La Cina si racconta all’Italia nel suo percorso verso la sicurezza alimentare

Lo scorso 13 giugno, presso la Luiss Guido Carli, si è tenuto un importante convegno internazionale in materia di diritto alimentare, che ha coinvolto illustri esponenti della classe politica italiana e cinese.

Nel dettaglio, hanno preso parte all’evento Maurizio Martina (Ministro delle Politiche Agricole Alimentari e Forestali), Beatrice Lorenzin (Ministro della Salute), Elisabetta Belloni (Segretario Generale del Ministero degli Affari Esteri e della Cooperazione Internazionale), Li Ruiyu (Ambasciatore della Repubblica Popolare Cinese in Italia), Xie Jianmin (Vice Rappresentante Permanente della Repubblica Popolare Cinese presso la FAO), Zhang Jing (Capo delegazione della China Food and Drug Administration), Luigi Scordamaglia (Presidente Federalimentare) nonché, in videocollegamento dalla Cina, Ettore Francesco Sequi (Ambasciatore d'Italia presso la Repubblica Popolare Cinese).

Il tema è di estrema importanza e merita di essere letto sotto la lente della tutela del consumatore, della sicurezza alimentare e della contraffazione; ancora, un aspetto che merita di essere approfondito è la recente normativa adottata dall’amministrazione di Shanghai nota come “Food safety regulation”.

Nel corso del convegno è stata evidenziata la necessità di addivenire a una sostenibilità integrale e integrata nel settore alimentare, per ciò intendendosi una perfetta sintonia tra qualità dei prodotti presenti sul mercato alimentare e sicurezza.

Il Ministro Lorenzin ha individuato, tra gli strumenti utili per il raggiungimento di questo obbiettivo, la soft law, ossia la stipulazione di accordi e intese commerciali, segno dell’apertura per l’edificazione di strumenti in grado di proteggere e tutelare il consumatore e, così, a monte i prodotti alimentari. A sostegno del proprio assunto, il Ministro ha ricordato il recente accordo siglato tra l’Unione Europea e la Cina sotto la cui egida è stata conferita protezione a 100 prodotti alimentari, ora IGP, di cui 26 italiani.

Nel settore agroalimentare la presenza italiana è, da tempo, molto forte.
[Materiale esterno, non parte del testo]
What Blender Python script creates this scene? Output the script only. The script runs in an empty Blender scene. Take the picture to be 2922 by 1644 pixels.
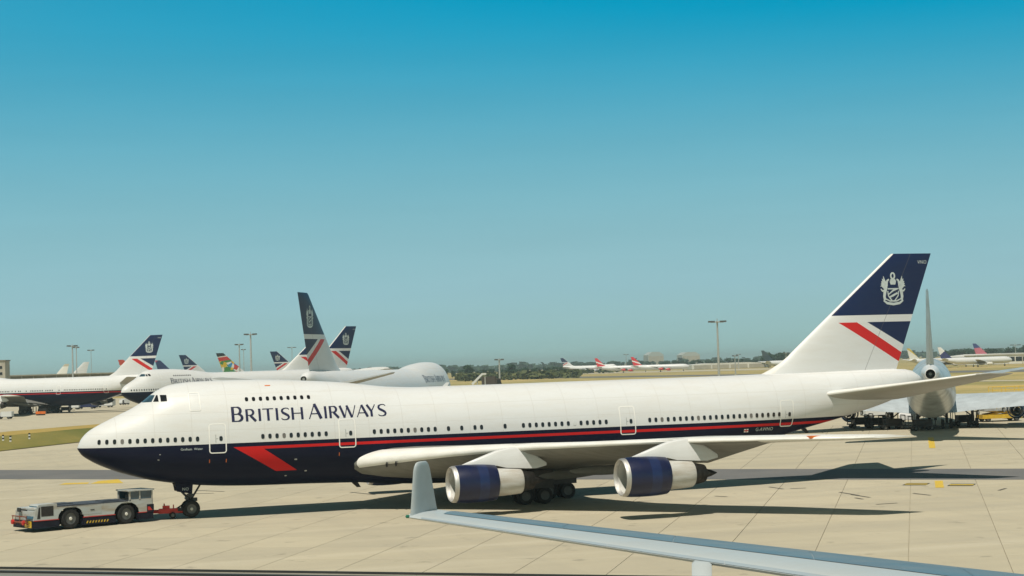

Dalle parole dell’Ambasciatore della Repubblica Popolare Cinese in Italia, Li Ruiyu, è emerso come la Cina, attraverso la Food Law, miri anche a garantire il valore della salute, puntando su sistemi che consentano il controllo dell’aging e della nutrizione.

Un ulteriore tema che ha trovato spazio durante il convegno è stato quello legato alla contraffazione: nel 2016 in Cina oltre 14.000 licenze commerciali del settore food sono state revocate, con la confisca di 163 milioni di RMB.

Questo ha portato la Shanghai Food and Drug Administration a varare la recente normativa in materia di sicurezza alimentare, direttamente applicabile a tutti gli operatori del mercato food, a ogni stadio della filiera.

Anzitutto, per l’accesso, è richiesto il previo ottenimento di una licenza rilasciata sulla base del settore merceologico, entro il quale dovrà essere limitata e parametrata l’operatività concreta (produzione, fornitura o distribuzione), con una specifica licenza per le imprese produttrici di prodotti agricoli indirizzati al consumo diretto.

La normativa prevede il rispetto di standard stringenti in punto di raccolta e conservazione del prodotto, che dovrà avvenire a determinate temperature e secondo specifiche tecniche di assemblaggio atte a evitare qualsiasi forma di inquinamento e/o alterazione.

Anche a livello di vendita, la scadenza deve essere indicata in maniera chiara ed evidente agli occhi del consumatore e i prodotti con una scadenza di breve termine dovranno essere posizionati su uno scaffale a parte ai fini di un immediato riconoscimento.

La via su cui sembra muoversi la Cina, in sintonia con l’Italia e, più in generale, con l’Europa, è quella della sicurezza: una via senza compromessi, che rispetti le certificazioni europee di qualità e ne faccia oggetto di un mercato sicuro, scevro di ogni tentativo di contraffazione.

Questa strada si è convinti porterà alla maggiore e sempre crescente tutela della salubrità, che è, difatti, obiettivo della Cina mirato sotto ogni punto di vista, compreso quello ambientale, iconizzato nel programma Healthy Shanghai 2030, al termine del quale l’80% dei giorni, in Shanghai, saranno caratterizzati da un’aria buona, bonificata e (pressoché) priva di smog.

Il percorso è lungo, ma la direzione è quella giusta.